** PROBLEM STATEMENT **
Leave out the pictures and restate the rest of the data exactly.

########################################

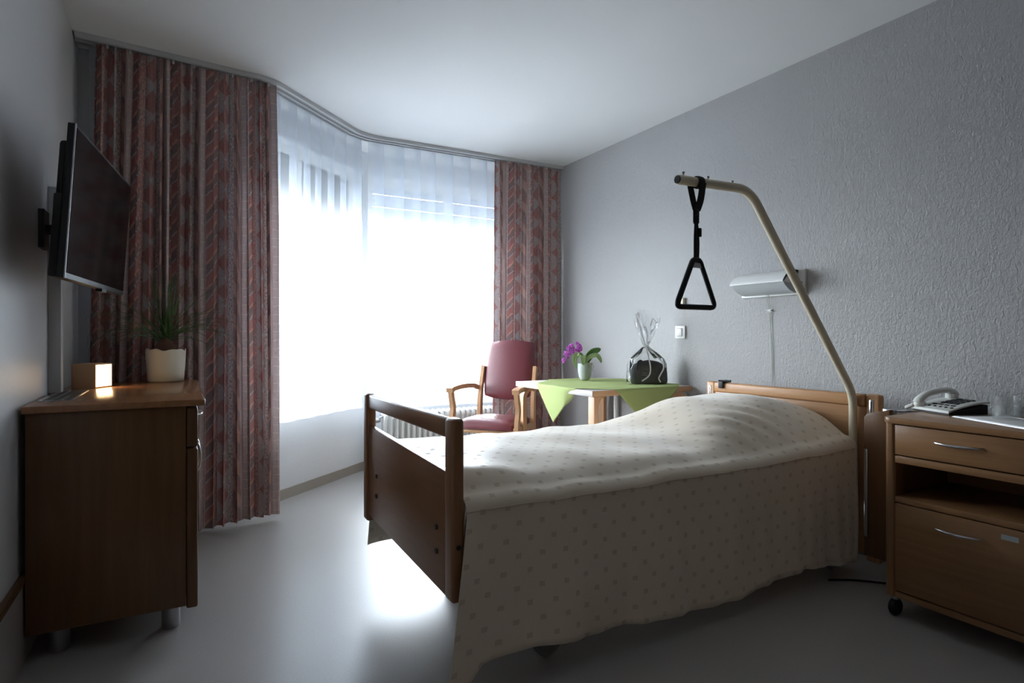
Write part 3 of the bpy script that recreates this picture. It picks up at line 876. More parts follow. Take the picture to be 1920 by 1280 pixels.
# bedspread
X0, X1 = .766, 2.80
def top_z(x, y):
    v = (y - 1.69) / .92                       # 0 near, 1 far
    base = .632 + .030 * sin(PI * min(max(v, 0), 1)) ** .6 + .012 * v
    base -= .022 * math.exp(-((y - 1.69) / .07) ** 2)
    fg = math.exp(-((x - .76) / .22) ** 2)
    base += fg * (.022 + .034 * math.exp(-(v / .2) ** 2) - .012 * max(0, v)) - .05 * fg * math.exp(-((y - 1.68) / .07) ** 2)
    dx = abs((x - 2.47) / .56); dy = abs((y - 2.17) / .52)
    pz = 0
    if dx < 1 and dy < 1:
        pz = .140 * (0.5 + .5 * cos(PI * dx ** 1.5)) * (0.5 + .5 * cos(PI * dy ** 1.8))
    base += pz + .028 * min(1, max(0, (x - 2.35) / .35)) ** 1.5 * (1 - .5 * max(0, v))
    base += .0035 * sin(x * 9 + y * 14) + .003 * sin(x * 17 - y * 8) + .002 * sin(x * 31 + y * 5)
    # creases running down from the pillow
    if x > 1.9: base += .007 * math.exp(-((y - 1.86) / .10) ** 2) * sin(x * 55 + y * 40) * math.exp(-((x - 2.3) / .22) ** 2)
    return base
def hem_z(x):
    P = [(.775, .035), (.83, .085), (.87, .140), (.95, .152), (1.06, .147), (1.19, .132), (1.34, .129), (1.6, .11), (1.82, .095), (1.95, .10), (2.16, .118), (2.38, .136), (2.5, .118), (2.62, .104), (2.8, .104)]
    for (a, za), (b, zb) in zip(P, P[1:]):
        if x <= b: return max(.02, za + (zb - za) * (x - a) / (b - a) - .028)
    return P[-1][1] - .028
def near_side(x, h):
    """h from 0 at the mattress edge to 1 at the hem"""
    g = .5 + .5 * max(0, min(1, (x - 1.9) / .5))
    wave = (.010 * sin(x * 15 + .6) + .005 * sin(x * 37 + 1.2) + .004 * g * sin(x * 64) + .004 * sin(x * 12 + 4 * h)) * h ** .8
    corner = math.exp(-((x - X0) / .10) ** 2)
    y = 1.644 - .018 * h + wave * (1 - .6 * corner) - .012 * corner * h
    xs = -.085 * h ** 1.1 * math.exp(-((x - X0) / .16) ** 2)
    z0 = .577 + (top_z(x, 1.70) - .618) * .5
    zz = z0 + (hem_z(x) - z0) * h
    xs -= .055 * h * max(0, (x - 2.68) / .12) if x > 2.68 else 0
    return Vector((x + xs, y, zz))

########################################

** PROBLEM SOLUTION **
Write part 3 of the bpy script that recreates this picture. It picks up at line 876. More parts follow. Take the picture to be 1920 by 1280 pixels.
# bedspread
X0, X1 = .766, 2.80
def top_z(x, y):
    v = (y - 1.69) / .92                       # 0 near, 1 far
    base = .632 + .030 * sin(PI * min(max(v, 0), 1)) ** .6 + .012 * v
    base -= .022 * math.exp(-((y - 1.69) / .07) ** 2)
    fg = math.exp(-((x - .76) / .22) ** 2)
    base += fg * (.022 + .034 * math.exp(-(v / .2) ** 2) - .012 * max(0, v)) - .05 * fg * math.exp(-((y - 1.68) / .07) ** 2)
    dx = abs((x - 2.47) / .56); dy = abs((y - 2.17) / .52)
    pz = 0
    if dx < 1 and dy < 1:
        pz = .140 * (0.5 + .5 * cos(PI * dx ** 1.5)) * (0.5 + .5 * cos(PI * dy ** 1.8))
    base += pz + .028 * min(1, max(0, (x - 2.35) / .35)) ** 1.5 * (1 - .5 * max(0, v))
    base += .0035 * sin(x * 9 + y * 14) + .003 * sin(x * 17 - y * 8) + .002 * sin(x * 31 + y * 5)
    # creases running down from the pillow
    if x > 1.9: base += .007 * math.exp(-((y - 1.86) / .10) ** 2) * sin(x * 55 + y * 40) * math.exp(-((x - 2.3) / .22) ** 2)
    return base
def hem_z(x):
    P = [(.775, .035), (.83, .085), (.87, .140), (.95, .152), (1.06, .147), (1.19, .132), (1.34, .129), (1.6, .11), (1.82, .095), (1.95, .10), (2.16, .118), (2.38, .136), (2.5, .118), (2.62, .104), (2.8, .104)]
    for (a, za), (b, zb) in zip(P, P[1:]):
        if x <= b: return max(.02, za + (zb - za) * (x - a) / (b - a) - .028)
    return P[-1][1] - .028
def near_side(x, h):
    """h from 0 at the mattress edge to 1 at the hem"""
    g = .5 + .5 * max(0, min(1, (x - 1.9) / .5))
    wave = (.010 * sin(x * 15 + .6) + .005 * sin(x * 37 + 1.2) + .004 * g * sin(x * 64) + .004 * sin(x * 12 + 4 * h)) * h ** .8
    corner = math.exp(-((x - X0) / .10) ** 2)
    y = 1.644 - .018 * h + wave * (1 - .6 * corner) - .012 * corner * h
    xs = -.085 * h ** 1.1 * math.exp(-((x - X0) / .16) ** 2)
    z0 = .577 + (top_z(x, 1.70) - .618) * .5
    zz = z0 + (hem_z(x) - z0) * h
    xs -= .055 * h * max(0, (x - 2.68) / .12) if x > 2.68 else 0
    return Vector((x + xs, y, zz))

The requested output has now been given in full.